INTERVIEW: Kathryn Bigelow & Mark Boal

'Sat at the head of a table, Bigelow and Boal give every impression of having wandered into one of the minefields in their previous Oscar-winner, The Hurt Locker.  Their answers are curt, tight-lipped, as if still in lock-down mode after hanging out with too many spooks. “People are going to bring whatever politics they want to it,” says Boal, “but we try not to bring any agenda to it and tell the story. Something that gets lost in the politicization is the no single piece of information led to Bin Laden, and no single technique. There were lots of tools in the toolbox, under two administrations spanning ten years.

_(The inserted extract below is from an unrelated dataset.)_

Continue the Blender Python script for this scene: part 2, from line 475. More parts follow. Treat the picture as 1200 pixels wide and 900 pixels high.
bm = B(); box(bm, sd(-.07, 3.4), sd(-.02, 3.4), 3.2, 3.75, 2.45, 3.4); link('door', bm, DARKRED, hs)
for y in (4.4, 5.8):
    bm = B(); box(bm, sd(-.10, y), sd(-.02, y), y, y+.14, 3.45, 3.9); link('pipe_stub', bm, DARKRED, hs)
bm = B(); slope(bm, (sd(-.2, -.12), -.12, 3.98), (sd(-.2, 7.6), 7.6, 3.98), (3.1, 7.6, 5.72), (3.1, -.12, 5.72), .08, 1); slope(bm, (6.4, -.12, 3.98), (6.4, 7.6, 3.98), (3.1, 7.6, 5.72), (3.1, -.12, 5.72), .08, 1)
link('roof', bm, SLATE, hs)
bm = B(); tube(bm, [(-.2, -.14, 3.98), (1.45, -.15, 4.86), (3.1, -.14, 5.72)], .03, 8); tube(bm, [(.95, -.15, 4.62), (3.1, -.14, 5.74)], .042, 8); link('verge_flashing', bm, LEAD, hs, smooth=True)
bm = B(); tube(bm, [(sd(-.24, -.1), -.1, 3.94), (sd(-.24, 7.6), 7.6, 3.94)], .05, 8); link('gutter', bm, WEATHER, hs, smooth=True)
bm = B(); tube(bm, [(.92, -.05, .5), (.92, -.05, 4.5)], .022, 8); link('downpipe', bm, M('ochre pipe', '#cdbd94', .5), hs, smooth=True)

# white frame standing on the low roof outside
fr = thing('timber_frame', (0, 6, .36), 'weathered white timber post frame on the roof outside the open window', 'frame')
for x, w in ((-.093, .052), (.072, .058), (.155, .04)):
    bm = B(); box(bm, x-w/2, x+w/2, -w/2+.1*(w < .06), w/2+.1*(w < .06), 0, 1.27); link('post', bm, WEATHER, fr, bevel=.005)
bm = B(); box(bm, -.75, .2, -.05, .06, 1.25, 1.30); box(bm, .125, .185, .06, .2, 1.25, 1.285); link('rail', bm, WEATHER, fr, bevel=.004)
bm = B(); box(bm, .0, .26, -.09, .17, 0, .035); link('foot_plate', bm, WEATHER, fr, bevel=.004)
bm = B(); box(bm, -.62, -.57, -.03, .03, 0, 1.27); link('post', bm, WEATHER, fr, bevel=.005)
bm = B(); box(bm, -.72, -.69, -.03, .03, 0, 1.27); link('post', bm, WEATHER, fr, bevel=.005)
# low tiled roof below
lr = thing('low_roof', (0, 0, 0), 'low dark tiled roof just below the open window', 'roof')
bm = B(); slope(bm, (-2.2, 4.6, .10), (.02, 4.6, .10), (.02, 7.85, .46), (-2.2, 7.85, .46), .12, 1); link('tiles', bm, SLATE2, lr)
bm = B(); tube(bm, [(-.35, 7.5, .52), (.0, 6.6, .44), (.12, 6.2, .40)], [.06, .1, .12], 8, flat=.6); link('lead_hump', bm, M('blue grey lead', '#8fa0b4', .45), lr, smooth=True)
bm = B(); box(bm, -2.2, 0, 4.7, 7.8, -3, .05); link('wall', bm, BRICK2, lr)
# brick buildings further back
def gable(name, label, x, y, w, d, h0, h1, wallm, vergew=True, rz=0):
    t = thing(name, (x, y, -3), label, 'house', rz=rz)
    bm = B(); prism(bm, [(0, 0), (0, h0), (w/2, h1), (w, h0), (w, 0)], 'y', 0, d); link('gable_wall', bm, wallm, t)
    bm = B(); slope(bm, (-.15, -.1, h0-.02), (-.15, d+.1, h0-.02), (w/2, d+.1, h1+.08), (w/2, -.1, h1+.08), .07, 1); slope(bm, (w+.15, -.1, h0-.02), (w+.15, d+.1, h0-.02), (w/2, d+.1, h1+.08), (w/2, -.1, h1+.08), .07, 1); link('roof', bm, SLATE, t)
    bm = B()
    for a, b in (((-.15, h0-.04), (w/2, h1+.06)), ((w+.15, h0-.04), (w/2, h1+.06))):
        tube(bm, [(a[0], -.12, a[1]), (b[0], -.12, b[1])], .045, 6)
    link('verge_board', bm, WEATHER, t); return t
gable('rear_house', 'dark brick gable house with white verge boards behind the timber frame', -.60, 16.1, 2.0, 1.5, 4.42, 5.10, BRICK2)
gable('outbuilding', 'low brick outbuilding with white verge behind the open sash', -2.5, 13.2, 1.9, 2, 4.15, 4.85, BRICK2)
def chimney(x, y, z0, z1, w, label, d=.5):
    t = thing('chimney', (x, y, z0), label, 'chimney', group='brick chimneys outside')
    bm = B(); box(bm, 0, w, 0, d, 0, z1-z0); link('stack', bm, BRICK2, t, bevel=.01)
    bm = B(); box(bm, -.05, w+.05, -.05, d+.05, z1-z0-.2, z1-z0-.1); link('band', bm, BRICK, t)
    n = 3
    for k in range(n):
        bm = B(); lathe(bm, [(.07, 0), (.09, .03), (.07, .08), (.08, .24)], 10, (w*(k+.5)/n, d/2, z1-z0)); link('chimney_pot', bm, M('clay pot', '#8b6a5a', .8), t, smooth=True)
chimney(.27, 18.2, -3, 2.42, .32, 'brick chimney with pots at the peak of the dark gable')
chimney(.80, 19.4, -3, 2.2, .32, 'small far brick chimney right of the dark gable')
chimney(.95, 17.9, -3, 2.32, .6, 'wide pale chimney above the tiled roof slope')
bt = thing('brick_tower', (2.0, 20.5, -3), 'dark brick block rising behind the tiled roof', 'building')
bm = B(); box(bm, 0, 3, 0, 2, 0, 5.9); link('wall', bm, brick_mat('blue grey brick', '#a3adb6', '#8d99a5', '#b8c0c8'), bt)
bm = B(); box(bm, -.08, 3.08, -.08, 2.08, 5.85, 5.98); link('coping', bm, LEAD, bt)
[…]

In terms of the efficacy-of-torture debate, that’s a debate that continues even among the people that did it. That debate will probably continue for some time. I’m not trying to settle a score in that debate. So much as: this stuff happened. We had to include it in the story.” This is disingenuous. Nobody is disputing whether torture happened.  What has senators like John McCain up in arms are the scenes showing the film's main suspect giving up Bin Laden’s courier only after being extensively tortured (a second suspect does the same), when in reality, the Saudi on whom he was based, Mohammed al-Qhatani, gave up all his useful intel before he saw any rough stuff. This is an important thing to get wrong. This is the freebie to Dick Cheney that so dismays the film's critics. Despite Bigelow and Boal's disavowals, their film expresses a definite opinion on torture. That opinion is that it works.' — from my Sunday Times article on Zero Dark Thirty 

1 comment:

  1. Jesus Fucking Christ! You put Zero Dark Thirty on your Best Films of 2012 list! And "disingenuous" is all you can think of to say about the goddamned WHORES Bigelow and Boal?